Wednesday, 2 September 2015

Telling a Story

I've always wanted to write a book. What about, I don't know. I've actually attempted it a couple of times. When I think back upon those stories I wrote, I think that if I had ever attempted and succeeded in getting them published, I'd probably have been sued for plagiarism!
Every show I'd watched, every book I'd read, every song I heard, I put into my attempt at a 'novel'.
Now that I'm older (can't really say wiser), I wonder what I would write about. My mom tells me that I should write. But what would I write about? I'm a girl who's still waiting for life to happen to her. I haven't seen much of the world, literally and figuratively. I haven't done much. What do I know? What can I possibly know that the world would want to read?

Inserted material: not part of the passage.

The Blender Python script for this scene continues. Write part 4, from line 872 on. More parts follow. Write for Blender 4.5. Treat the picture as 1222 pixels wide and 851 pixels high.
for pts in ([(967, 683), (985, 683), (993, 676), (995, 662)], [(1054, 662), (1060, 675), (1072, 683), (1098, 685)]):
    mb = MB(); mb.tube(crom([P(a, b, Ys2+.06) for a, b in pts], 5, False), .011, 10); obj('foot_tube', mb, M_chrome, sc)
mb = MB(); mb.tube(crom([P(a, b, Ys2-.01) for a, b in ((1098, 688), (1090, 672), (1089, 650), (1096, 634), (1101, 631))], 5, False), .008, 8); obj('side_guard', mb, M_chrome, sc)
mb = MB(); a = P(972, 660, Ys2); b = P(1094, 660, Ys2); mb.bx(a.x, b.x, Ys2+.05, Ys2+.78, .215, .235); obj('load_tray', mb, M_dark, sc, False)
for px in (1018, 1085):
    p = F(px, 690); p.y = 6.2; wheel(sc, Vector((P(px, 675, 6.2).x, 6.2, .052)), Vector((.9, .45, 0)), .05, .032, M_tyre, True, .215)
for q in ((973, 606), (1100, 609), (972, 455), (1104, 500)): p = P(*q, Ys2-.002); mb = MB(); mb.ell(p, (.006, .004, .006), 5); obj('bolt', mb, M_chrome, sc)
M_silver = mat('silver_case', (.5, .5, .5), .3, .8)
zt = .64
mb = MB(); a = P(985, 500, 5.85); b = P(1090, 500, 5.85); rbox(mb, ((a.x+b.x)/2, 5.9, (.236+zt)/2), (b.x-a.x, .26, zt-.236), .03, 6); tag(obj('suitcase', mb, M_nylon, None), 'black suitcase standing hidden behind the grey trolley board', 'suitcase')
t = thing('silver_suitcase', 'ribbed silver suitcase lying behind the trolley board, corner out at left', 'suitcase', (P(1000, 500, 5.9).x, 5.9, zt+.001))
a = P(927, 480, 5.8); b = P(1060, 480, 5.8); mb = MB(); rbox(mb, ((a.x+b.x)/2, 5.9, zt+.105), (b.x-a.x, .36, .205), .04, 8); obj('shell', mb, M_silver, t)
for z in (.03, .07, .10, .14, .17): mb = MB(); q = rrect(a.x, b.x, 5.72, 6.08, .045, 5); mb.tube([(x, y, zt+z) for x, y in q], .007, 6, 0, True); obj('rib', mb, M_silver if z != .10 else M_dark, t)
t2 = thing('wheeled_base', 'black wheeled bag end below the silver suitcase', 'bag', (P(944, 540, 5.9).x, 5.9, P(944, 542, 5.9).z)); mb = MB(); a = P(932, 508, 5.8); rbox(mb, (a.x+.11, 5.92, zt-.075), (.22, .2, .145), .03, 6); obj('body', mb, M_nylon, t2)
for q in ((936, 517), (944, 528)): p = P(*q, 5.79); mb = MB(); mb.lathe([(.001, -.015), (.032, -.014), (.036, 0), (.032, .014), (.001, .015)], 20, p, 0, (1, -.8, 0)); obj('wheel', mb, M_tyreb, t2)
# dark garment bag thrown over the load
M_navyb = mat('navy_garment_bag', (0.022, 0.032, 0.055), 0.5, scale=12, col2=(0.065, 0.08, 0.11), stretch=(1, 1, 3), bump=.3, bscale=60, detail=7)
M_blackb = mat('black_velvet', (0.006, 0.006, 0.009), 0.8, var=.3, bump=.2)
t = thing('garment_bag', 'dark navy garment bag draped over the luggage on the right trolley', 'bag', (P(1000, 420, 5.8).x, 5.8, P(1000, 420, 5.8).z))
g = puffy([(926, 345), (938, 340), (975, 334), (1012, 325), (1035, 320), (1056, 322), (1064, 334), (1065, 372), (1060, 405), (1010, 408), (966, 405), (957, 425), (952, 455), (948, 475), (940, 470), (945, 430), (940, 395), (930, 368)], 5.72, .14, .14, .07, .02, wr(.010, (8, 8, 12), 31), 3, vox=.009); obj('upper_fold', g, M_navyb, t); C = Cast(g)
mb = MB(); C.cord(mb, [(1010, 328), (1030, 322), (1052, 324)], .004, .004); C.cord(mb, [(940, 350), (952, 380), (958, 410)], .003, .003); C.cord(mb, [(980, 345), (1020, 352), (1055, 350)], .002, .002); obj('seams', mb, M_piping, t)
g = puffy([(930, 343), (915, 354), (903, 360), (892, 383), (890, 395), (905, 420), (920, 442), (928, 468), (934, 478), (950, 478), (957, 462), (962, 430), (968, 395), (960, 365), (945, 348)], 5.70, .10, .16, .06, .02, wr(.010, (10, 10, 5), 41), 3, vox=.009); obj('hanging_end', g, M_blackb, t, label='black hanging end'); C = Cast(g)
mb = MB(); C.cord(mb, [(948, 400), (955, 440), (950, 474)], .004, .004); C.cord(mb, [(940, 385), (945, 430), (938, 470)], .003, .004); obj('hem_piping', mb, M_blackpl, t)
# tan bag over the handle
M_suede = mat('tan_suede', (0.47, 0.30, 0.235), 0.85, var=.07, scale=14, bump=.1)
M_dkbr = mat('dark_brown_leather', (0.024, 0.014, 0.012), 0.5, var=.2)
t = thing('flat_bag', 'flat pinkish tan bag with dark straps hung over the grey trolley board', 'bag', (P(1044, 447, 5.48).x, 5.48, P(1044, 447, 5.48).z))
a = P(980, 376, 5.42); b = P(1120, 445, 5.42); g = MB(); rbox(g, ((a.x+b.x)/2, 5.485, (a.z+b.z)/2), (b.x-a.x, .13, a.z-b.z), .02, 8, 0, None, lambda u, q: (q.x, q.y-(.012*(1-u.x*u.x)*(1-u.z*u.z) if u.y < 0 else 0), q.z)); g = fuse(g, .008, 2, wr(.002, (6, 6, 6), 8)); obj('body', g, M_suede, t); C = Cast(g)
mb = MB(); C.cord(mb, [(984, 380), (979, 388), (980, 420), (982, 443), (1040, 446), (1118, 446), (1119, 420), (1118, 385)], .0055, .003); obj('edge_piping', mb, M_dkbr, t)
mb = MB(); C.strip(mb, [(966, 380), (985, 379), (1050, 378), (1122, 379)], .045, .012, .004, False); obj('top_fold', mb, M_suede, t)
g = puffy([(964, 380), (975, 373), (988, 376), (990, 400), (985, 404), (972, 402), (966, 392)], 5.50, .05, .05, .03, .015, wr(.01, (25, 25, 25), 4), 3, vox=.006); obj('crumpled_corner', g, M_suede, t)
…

Everyone has a novel in them, a story that they can tell; it's just that some take longer than others to find it. There are times I find myself bursting at the seams with things to say and there are days that I draw a complete blank. My unsatisfactory reason for never actually finishing any novel that I ever started, was that I don't have much of a story myself. The only story I could possibly write is about a girl, very much like me, eager to go out into the world, and yet when she gets the opportunity, she backs away in fear.
Repeating myself, everyone has a novel in them, myself included. It's up to us whether we dig deeper to find the story that we were meant to tell. And it's also up to us whether we tell it to the world.